According to a statement from the 14th Circuit Solicitor's Office, 47-year-old Wade Franklin Rollings was an evidence custodian with the Summerville Police Department in December 2020 when he reported that $7,439 was missing from the evidence safe.

An investigation later found that he was actually the one who took the money, entering false information into case management to make it appear as though someone else, an employee had authorized the release of funds.

When confronted by higher-ups in his department and with the Dorchester County Sheriff's Office, authorities said Rollings confessed and was fired. He was then charged with misconduct in office.

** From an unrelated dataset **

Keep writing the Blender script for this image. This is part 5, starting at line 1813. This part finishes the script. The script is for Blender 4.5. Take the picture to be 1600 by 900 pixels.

An audit of the evidence room followed with help from the South Carolina Law Enforcement Division which found that Rollings also took several guns from the room and sold them at area pawn shops.

According to prosecutors, before Rollings went to trial, he had already gotten a job with an agricultural retailer in Berkley County where he set up fraudulent merchandise returns and generated refunds from the store for fake customers.  In all, Rollings stole roughly $2,500 over four different occasions, prosecutors said, adding that this was caught on surveillance cameras.

Rollings was convicted of two counts of misconduct in office and another of grand larceny. He also pleaded guilty to breach of trust with fraudulent intent.

Although the charges were first offenses, Sean Thornton with the 14th Circuit Solicitor's Office said that prison time was appropriate.

"Crimes committed by police officers undermine the judicial system by eroding public confidence," Thornton said.

As a result, he was sentenced to 10 years in prison and suspended to one year of active time with probation afterward. The sentence was handed down by Judge Bentley Price.

Thornton thanked both SLED and the work of the Summerville Police Department for making the conviction possible.